Foster emphasized that financial training of store managers should be an ongoing process that becomes more advanced as these workers spend more time in the organization. When she took over the training and development role at Kroger's Atlanta division, she said the company was limiting financial training to one formal up-front lesson, and providing a thick manual for managers to refer to for future questions.
“I thought we needed the opportunity to reintroduce training around the operating statement,” she explained. “It's been a way to continue to develop our associates, so they can become more accountable and also more empowered. We want them to become engaged with their own operating statements in the stores they have been assigned in.”
Now, rather than overwhelm new managers with a big financial overview right off the bat, Kroger launches financial training for store managers with some basic introductory themes, then revisits their financial training as they reach higher levels of competence.
Often when managers are new to the company, they are so focused on making sure customers are satisfied and things are running smoothly on the sales floor that they don't take the time to learn the nitty-gritty of financial profit-and-loss statements, Foster said.
The financial training for store managers focuses in part on four areas where store managers can have an impact: reducing shrink, ordering correctly, reducing out-of-stocks and controlling expenses.
“We can control these within our four walls, and doing so will result in a decreased cost of doing business,” Foster said.
Sharon Collins, president of Catalyst Concepts, which provides an outsourced financial training program for Kroger, demonstrated a simulated program Kroger uses in which trainees can make decisions like store owners about how to improve profitability.

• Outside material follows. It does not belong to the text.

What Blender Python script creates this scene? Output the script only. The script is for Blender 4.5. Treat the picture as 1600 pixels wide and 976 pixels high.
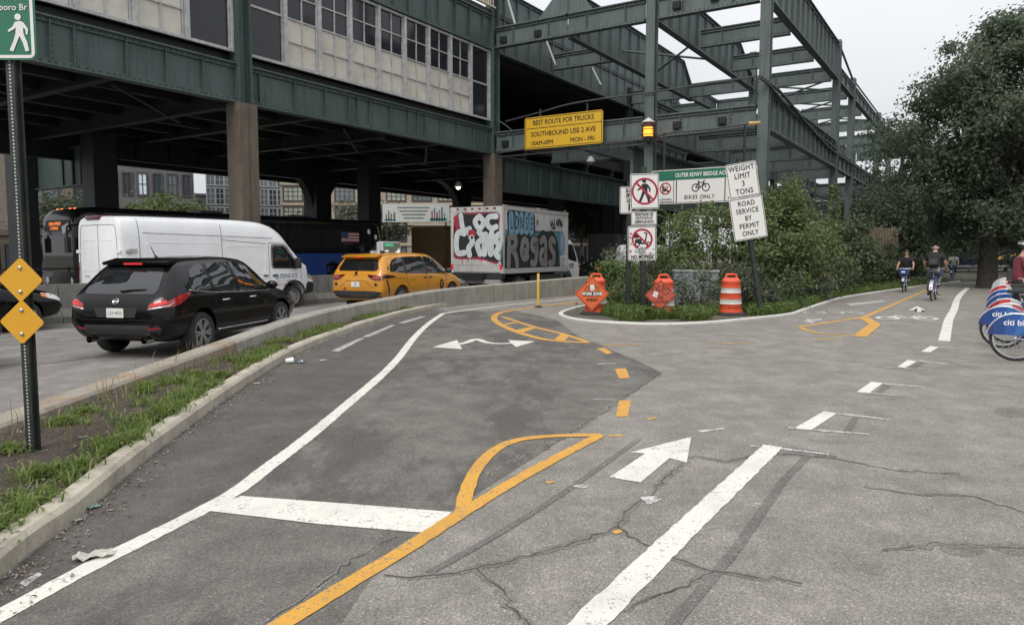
import bpy, bmesh, math, random
import numpy as np
from mathutils import Vector, Matrix
from mathutils.bvhtree import BVHTree

for _o in list(bpy.data.objects):
    bpy.data.objects.remove(_o)
S = bpy.context.scene
COL = S.collection
random.seed(7)
RNG = np.random.default_rng(11)
R = math.radians

# ---------------------------------------------------------------- camera
CAM_H, F_PX = 1.6, 1150.0
PITCH = math.atan(93.0 / F_PX)
cam_d = bpy.data.cameras.new('camera')
cam_d.sensor_width = 36.0
cam_d.lens = 36.0 * F_PX / 1600.0
cam_d.clip_start, cam_d.clip_end = 0.05, 2000.0
cam = bpy.data.objects.new('camera', cam_d)
COL.objects.link(cam)
cam.location = (0, 0, CAM_H)
cam.rotation_euler = (math.pi / 2 - PITCH, 0, 0)
S.camera = cam

# ---------------------------------------------------------------- sky: overcast daylight
SUN_EL, SUN_AZ = R(46), R(205)
world = bpy.data.worlds.new('World')
S.world = world
world.use_nodes = True
nt = world.node_tree
for n in list(nt.nodes):
    nt.nodes.remove(n)
w_out = nt.nodes.new('ShaderNodeOutputWorld')
w_bg = nt.nodes.new('ShaderNodeBackground')
w_sky = nt.nodes.new('ShaderNodeTexSky')
w_sky.sky_type = 'NISHITA'
w_sky.sun_disc = False
w_sky.sun_elevation = SUN_EL
w_sky.sun_rotation = SUN_AZ
w_sky.air_density, w_sky.dust_density, w_sky.ozone_density = 1.0, 4.0, 1.0
w_hs = nt.nodes.new('ShaderNodeHueSaturation')
w_hs.inputs['Saturation'].default_value = 0.06
nt.links.new(w_sky.outputs[0], w_hs.inputs['Color'])
# the even grey-white cloud layer that covers the whole sky
w_tc = nt.nodes.new('ShaderNodeTexCoord')
w_ns = nt.nodes.new('ShaderNodeTexNoise')
w_ns.inputs['Scale'].default_value = 2.2
w_ns.inputs['Detail'].default_value = 5.0
nt.links.new(w_tc.outputs['Generated'], w_ns.inputs['Vector'])
w_cr = nt.nodes.new('ShaderNodeValToRGB')
w_cr.color_ramp.elements[0].position = 0.3
w_cr.color_ramp.elements[0].color = (8.9, 9.15, 9.65, 1)
w_cr.color_ramp.elements[1].position = 0.75
w_cr.color_ramp.elements[1].color = (10.9, 11.1, 11.55, 1)
nt.links.new(w_ns.outputs['Fac'], w_cr.inputs[0])
w_mix = nt.nodes.new('ShaderNodeMix')
w_mix.data_type = 'RGBA'
w_mix.inputs[0].default_value = 0.82
nt.links.new(w_hs.outputs[0], w_mix.inputs[6])
nt.links.new(w_cr.outputs[0], w_mix.inputs[7])
# overcast sky: luminance rises evenly from the horizon to the zenith (1 + 2 sin e) / 3
w_sx = nt.nodes.new('ShaderNodeSeparateXYZ')
nt.links.new(w_tc.outputs['Generated'], w_sx.inputs[0])
w_m1 = nt.nodes.new('ShaderNodeMath'); w_m1.operation = 'MAXIMUM'; w_m1.inputs[1].default_value = 0.0
nt.links.new(w_sx.outputs['Z'], w_m1.inputs[0])
w_m2 = nt.nodes.new('ShaderNodeMath'); w_m2.operation = 'MULTIPLY_ADD'; w_m2.inputs[1].default_value = 0.75; w_m2.inputs[2].default_value = 0.60
nt.links.new(w_m1.outputs[0], w_m2.inputs[0])
w_mul = nt.nodes.new('ShaderNodeMix'); w_mul.data_type = 'RGBA'; w_mul.blend_type = 'MULTIPLY'; w_mul.inputs[0].default_value = 1.0
nt.links.new(w_mix.outputs[2], w_mul.inputs[6])
nt.links.new(w_m2.outputs[0], w_mul.inputs[7])
nt.links.new(w_mul.outputs[2], w_bg.inputs['Color'])
w_bg.inputs['Strength'].default_value = 0.1
nt.links.new(w_bg.outputs[0], w_out.inputs['Surface'])

sun_d = bpy.data.lights.new('sun', 'SUN')
sun_d.energy = 1.5
sun_d.angle = R(28)
sun_d.color = (1.0, 0.96, 0.90)
sun = bpy.data.objects.new('sun', sun_d)
COL.objects.link(sun)
sun.location = (0, -5, 30)
# the sun stands behind the camera, above the cloud
_sd = Vector((math.sin(SUN_AZ) * math.cos(SUN_EL), math.cos(SUN_AZ) * math.cos(SUN_EL), math.sin(SUN_EL)))
sun.rotation_euler = _sd.to_track_quat('Z', 'Y').to_euler()

S.view_settings.view_transform = 'Standard'
S.view_settings.look = 'None'
S.view_settings.exposure = 0.32
S.view_settings.gamma = 1.0
S.view_settings.use_curve_mapping = False
S.render.engine = 'CYCLES'
S.cycles.use_denoising = True
S.cycles.max_bounces = 6
S.cycles.diffuse_bounces = 3
S.cycles.glossy_bounces = 3
S.cycles.transmission_bounces = 4
S.cycles.transparent_max_bounces = 8
S.cycles.sample_clamp_indirect = 6.0
S.cycles.use_adaptive_sampling = True
S.cycles.adaptive_threshold = 0.02

# ---------------------------------------------------------------- coordinates: where a seen point stands in the place
_cp, _sp = math.cos(PITCH), math.sin(PITCH)
def ray(px, py):
    a, b = (px - 800.0) / F_PX, (488.0 - py) / F_PX
    return Vector((a, _cp + b * _sp, -_sp + b * _cp))
def G(px, py, z=0.0):
    d = ray(px, py)
    k = (z - CAM_H) / d.z
    return Vector((d.x * k, d.y * k, z))
def P(px, py, y):
    d = ray(px, py)
    k = y / d.y
    return Vector((d.x * k, y, CAM_H + d.z * k))

# ---------------------------------------------------------------- materials
MATS = {}
def _new(name):
    m = bpy.data.materials.new(name)
    m.use_nodes = True
    t = m.node_tree
    b = t.nodes['Principled BSDF']
    return m, t, b
def _coord(t, kind='Object'):
    c = t.nodes.new('ShaderNodeTexCoord')
    return c.outputs[kind]
def _noise(t, vec, scale, detail=4, rough=0.6):
    n = t.nodes.new('ShaderNodeTexNoise')
    n.inputs['Scale'].default_value = scale
    n.inputs['Detail'].default_value = detail
    n.inputs['Roughness'].default_value = rough
    t.links.new(vec, n.inputs['Vector'])
    return n.outputs['Fac']
def _ramp(t, fac, stops):
    r = t.nodes.new('ShaderNodeValToRGB')
    e = r.color_ramp.elements
    while len(e) < len(stops):
        e.new(0.5)
    for k, (p, c) in enumerate(stops):
        e[k].position = p
        e[k].color = (c[0], c[1], c[2], 1) if len(c) == 3 else c
    t.links.new(fac, r.inputs[0])
    return r.outputs[0]
def _mix(t, fac, a, b, mode='MIX'):
    n = t.nodes.new('ShaderNodeMix')
    n.data_type = 'RGBA'
    n.blend_type = mode
    for s, v in ((0, fac), (6, a), (7, b)):
        if isinstance(v, (int, float)):
            n.inputs[s].default_value = v
        elif isinstance(v, (tuple, list)):
            n.inputs[s].default_value = (v[0], v[1], v[2], 1)
        else:
            t.links.new(v, n.inputs[s])
    return n.outputs[2]
def _bump(t, b, h, strength, dist):
    n = t.nodes.new('ShaderNodeBump')
    n.inputs['Strength'].default_value = strength
    n.inputs['Distance'].default_value = dist
    t.links.new(h, n.inputs['Height'])
    t.links.new(n.outputs[0], b.inputs['Normal'])
def lin(h):
    h = h.lstrip('#')
    o = []
    for k in (0, 2, 4):
        c = int(h[k:k + 2], 16) / 255.0
        o.append(c / 12.92 if c <= 0.04045 else ((c + 0.055) / 1.055) ** 2.4)
    return tuple(o)
def pbr(name, col, rough=0.5, metal=0.0, var=0.12, scale=3.0, coat=0.0, bump=0.0, bscale=40.0, dirt=None, dscale=1.5, damt=0.5, spec=0.5):
    if name in MATS:
        return MATS[name]
    if isinstance(col, str):
        col = lin(col)
    m, t, b = _new(name)
    v = _coord(t)
    c = None
    lo = tuple(x * (1 - var) for x in col)
    hi = tuple(min(1, x * (1 + var)) for x in col)
    n1 = _noise(t, v, scale, 5)
    c = _ramp(t, n1, [(0.3, lo), (0.7, hi)])
    if dirt is not None:
        if isinstance(dirt, str):
            dirt = lin(dirt)
        n2 = _noise(t, v, dscale, 8, 0.7)
        f = _ramp(t, n2, [(0.45, (0, 0, 0)), (0.75, (damt,) * 3)])
        c = _mix(t, f, c, dirt)
    t.links.new(c, b.inputs['Base Color'])
    b.inputs['Roughness'].default_value = rough
    b.inputs['Metallic'].default_value = metal
    b.inputs['Specular IOR Level'].default_value = spec
    if coat:
        b.inputs['Coat Weight'].default_value = coat
        b.inputs['Coat Roughness'].default_value = 0.04
    if bump:
        _bump(t, b, _noise(t, v, bscale, 4), bump, 0.01)
    MATS[name] = m
    return m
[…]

“You need to keep the training real, and keep it fun, and make sure they can really see the benefits,” she said.
Lori Nelson, manager of finance organizational effectiveness at Target Corp., who joined Foster and Collins on the panel, said her company recently began including financial training for managers in its annual store-manager meeting. The chain flies all 1,600 or so store managers to its headquarters in Minneapolis each summer for the two-day gathering.
“We try to educate them about how their decisions within the store have a huge impact on company [earnings],” she said, so that they “start thinking in a financial light when they are making daily decisions — make them think like a business owner.”
The financial training is developed in-house and administered in online modules.
Training store managers — called store team leaders at Target — in how to better manage hourly payroll expenses has proven to be a big benefit for the company, Nelson said, helping make the case for additional financial training — likely focused on expense reduction — at this summer's meeting.